I tell myself it’s good for the plants. The leaves I don’t rake keep the weeds from germinating in the spring. I don’t cut my perennials so they don’t want to grow in the fall and use up their energy. I also tell myself it’s for the birds, since they clean up all the seeds on all of the dried plants. I’m also a lot more energetic and excited in the spring, so it’s much easier to muster the energy to clean up, in the fall I’m tired and tell myself that it can wait till spring for all the reasons stated above.
I’ve been working on the “MESS” for the past 2 weeks. I really don’t know where it all comes from.
This side of the pond we’re being encouraged to do as little tidying up as possible in the autumn – the “mess” makes much better homes for useful insects etc. The downside is how much more work it makes in the spring!
Very funny post. Ditto for me as well-just where does all that brush come from anyway?
“That’s a garden, not a mess!” 🙂 Sounds like a quote to me.
I felt the same way when I walked into the community garden for the first time—it looked desolate and like nothing would ever grow there. Like you said, though, spring is here! Even if many of the plots remain messy for months, at least it’s a mess that’s not covered in snow. But I think that everyone’s in the gardening spirit now and it will be beautiful (or at least clean) very soon.
I always leave my perennial borders and such for the spring, for the same reason Chiot’s run does. I would in my vegetable garden too so the soil wouldn’t be bare over the winter, but I’m always trying to warm my soil up early with plastic to try to make my northern garden produce earlier. The black soil warms up faster than plant material. So that usually, but not always, gets cleaned up in the fall.

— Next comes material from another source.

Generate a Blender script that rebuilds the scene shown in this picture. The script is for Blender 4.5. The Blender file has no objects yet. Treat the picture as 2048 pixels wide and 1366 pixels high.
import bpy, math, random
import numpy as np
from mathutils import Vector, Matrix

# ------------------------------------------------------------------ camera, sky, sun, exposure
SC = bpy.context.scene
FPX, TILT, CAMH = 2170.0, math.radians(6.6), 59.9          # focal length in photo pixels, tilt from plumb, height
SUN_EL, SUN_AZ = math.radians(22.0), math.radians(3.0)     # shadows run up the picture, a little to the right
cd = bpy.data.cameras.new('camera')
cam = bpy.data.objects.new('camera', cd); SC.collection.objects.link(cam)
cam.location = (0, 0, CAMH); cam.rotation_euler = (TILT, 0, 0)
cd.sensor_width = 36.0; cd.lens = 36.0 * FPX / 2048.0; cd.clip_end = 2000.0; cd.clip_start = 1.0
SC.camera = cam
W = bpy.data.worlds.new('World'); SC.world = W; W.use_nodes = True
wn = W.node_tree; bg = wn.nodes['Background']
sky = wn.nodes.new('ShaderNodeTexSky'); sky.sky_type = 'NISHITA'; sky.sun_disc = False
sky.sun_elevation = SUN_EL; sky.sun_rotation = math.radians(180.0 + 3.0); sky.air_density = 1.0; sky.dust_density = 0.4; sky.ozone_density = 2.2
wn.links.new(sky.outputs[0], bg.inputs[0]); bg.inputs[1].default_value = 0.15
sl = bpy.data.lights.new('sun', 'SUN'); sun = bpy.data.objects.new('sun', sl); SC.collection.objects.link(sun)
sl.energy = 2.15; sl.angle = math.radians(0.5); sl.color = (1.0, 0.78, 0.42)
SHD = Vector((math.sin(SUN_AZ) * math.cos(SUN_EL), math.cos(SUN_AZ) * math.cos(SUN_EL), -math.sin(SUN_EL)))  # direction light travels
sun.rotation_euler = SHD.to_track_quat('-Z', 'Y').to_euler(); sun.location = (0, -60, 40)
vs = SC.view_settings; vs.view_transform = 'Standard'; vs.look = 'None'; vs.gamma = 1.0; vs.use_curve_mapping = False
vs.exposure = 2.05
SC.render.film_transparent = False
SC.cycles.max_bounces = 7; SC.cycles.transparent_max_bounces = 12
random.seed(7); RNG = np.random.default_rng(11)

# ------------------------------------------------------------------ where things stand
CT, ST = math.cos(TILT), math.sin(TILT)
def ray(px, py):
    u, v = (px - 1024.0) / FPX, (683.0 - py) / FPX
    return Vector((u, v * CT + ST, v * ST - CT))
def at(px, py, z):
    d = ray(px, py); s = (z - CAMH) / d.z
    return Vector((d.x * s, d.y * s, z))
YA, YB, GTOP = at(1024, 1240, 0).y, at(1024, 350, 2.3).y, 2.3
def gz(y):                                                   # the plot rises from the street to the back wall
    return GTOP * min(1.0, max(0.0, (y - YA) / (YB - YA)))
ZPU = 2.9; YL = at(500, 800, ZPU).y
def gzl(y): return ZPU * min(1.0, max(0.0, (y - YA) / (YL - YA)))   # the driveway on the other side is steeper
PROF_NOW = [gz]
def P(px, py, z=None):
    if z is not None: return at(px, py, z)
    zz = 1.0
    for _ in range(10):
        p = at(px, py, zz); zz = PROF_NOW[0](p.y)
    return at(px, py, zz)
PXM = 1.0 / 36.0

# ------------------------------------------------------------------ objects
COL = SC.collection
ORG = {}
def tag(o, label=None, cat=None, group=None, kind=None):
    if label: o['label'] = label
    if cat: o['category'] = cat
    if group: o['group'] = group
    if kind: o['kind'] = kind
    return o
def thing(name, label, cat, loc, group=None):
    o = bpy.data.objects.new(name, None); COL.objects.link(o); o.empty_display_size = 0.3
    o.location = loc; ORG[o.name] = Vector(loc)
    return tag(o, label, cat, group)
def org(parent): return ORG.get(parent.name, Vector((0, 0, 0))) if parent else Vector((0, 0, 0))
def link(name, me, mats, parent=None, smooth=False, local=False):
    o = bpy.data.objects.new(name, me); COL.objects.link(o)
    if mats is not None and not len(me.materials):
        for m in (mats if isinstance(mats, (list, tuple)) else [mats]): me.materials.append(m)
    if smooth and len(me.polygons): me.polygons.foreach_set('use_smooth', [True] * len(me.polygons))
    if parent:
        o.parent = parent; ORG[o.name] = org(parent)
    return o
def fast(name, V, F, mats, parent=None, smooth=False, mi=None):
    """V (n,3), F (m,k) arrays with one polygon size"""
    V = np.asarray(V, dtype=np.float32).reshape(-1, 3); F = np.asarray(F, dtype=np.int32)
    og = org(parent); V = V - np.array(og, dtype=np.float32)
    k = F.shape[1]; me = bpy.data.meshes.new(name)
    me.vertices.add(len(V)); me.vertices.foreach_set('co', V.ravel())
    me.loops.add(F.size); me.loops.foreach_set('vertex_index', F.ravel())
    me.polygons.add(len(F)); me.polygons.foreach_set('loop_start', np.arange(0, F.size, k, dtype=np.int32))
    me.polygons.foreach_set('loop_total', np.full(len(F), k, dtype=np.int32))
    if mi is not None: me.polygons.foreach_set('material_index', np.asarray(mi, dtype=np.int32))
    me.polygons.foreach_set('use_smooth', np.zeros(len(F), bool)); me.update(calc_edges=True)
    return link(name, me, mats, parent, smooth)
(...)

I cut everything back in my community garden plot because of the rules for putting the gardens to bed. But in my front yard I didn’t cut back a few of my perennials because some of them (like asters) looked very nice all dried up, and with no grass in that area, it would have looked awfully bare until the snow fell. But when the snow melted, yuck! Time to clean up.
I tried to blame all the mess on old man winter with his wind and ice blowing papers, sticks, nasty oak leaves and limbs into the beds, but that was too easy 🙂
Mine looks horrible. None of mine gets done in the fall because I’m always so in denial that winter is really coming – until it’s too late!
My frustrations over a messy home garden is compounded when I go to work. I am a gardener/handyman at a historic inn in California. Everyday I walk out past an overgrown (fall-spring) or dead (summer) lawn to immaculatly kept grounds. But the smell of semi decomposed oak leaves and the sorrowful rustle of dead bean vines in bitter cold air has its own sort dark beauty. Probably the worst part of my garden are the numerous half finished projects and the hordes of black plastic pots I keep in stacks because I just know that if I take them to the nursery I’ll be sure to need about thirty beefy 15 gallon pots. I guess the garden is acceptable if the mess is nature’s, but the inevitable accumulation of people stuff, the bags of ammendments stacked there, the fork carelesssly left by the compost, and the garden shed brimming with all that stuff you know has value but you’ll stiff never use… that is the messy part of the garden that is “ugly” but none the less essential.
It is nice to know I’m not the only one dealing with spring clean up after sliding on fall chores. Add to that the exceptional amount of pine cones on the ground and all masses of newly sprouting pine trees. I spend at least an hour picking up debris before I can start to mow.
I left all that mess last fall in the hopes it would decompose by now, but alas, it did not. 😀 So I was out there today cleaning mine up too!